Sebagai unsur aparat penegak hukum (APH), kata Nala, Kejari Kabupaten Mojokerto berupaya memberi efek jera kepada para pelaku kejahatan seksual terhadap anak. Yaitu dengan selalu mengajukan tuntutan di atas 10 tahun penjara kepada pelaku dewasa. Ketika vonis hakim kurang dari dua per tiga tuntutan, pihaknya selalu mengajukan banding.
"Tentunya untuk memberi efek jera dan melindungi masyarakat. Juga biar calon-calon pelaku tahu kalau melakukan seperti itu kalau tertangkap hukumannya sangat tinggi. Sehingga mereka tidak melakukan," jelasnya.
Lain halnya pemidanaan terhadap pelaku yang tergolong anak atau anak berkonflik dengan hukum (ABH). Menurut Nala, hukum memandang ABH juga sebagai korban, seperti pengaruh lingkungan, pergaulan dan sebagainya. Pemidanaan terhadap anak berpedoman pada UU nomor 11 tahun 2012 tentang Sistem Peradilan Pidana Anak (SPPA).
"Kalau dia masih sekolah, apalagi kalau sudah ada perdamaian dengan keluarga korban, mungkin penjara itu hal yang terakhir. Bisa pembinaan di LPKS, biar mereka bisa melanjutkan pendidikannya," cetusnya.
Dari sudut pandang pemerintah, kasus kejahatan seksual terhadap anak di Kabupaten Mojokerto tahun ini juga naik. Bidang Perlindungan Anak DP2KBP2 Kabupaten Mojokerto mendampingi 19 korban dan pelaku anak sepanjang 2023. Sedangkan tahun lalu, mereka mendampingi 17 pelaku dan korban.

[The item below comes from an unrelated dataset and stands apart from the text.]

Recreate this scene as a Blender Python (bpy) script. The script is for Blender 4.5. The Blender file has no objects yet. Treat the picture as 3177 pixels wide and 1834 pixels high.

"Dari 19 itu, 12 korban dan 7 pelaku. Baik korban maupun pelaku perlu dilindungi. Karena pelaku anak bisa saja karena korban salah asuh orang tuanya. Sehingga anak-anak kami anggap korban semua," ungkap Kabid Perlindungan Anak DP2KBP2 Kabupaten Mojokerto, Ani Widiastuti.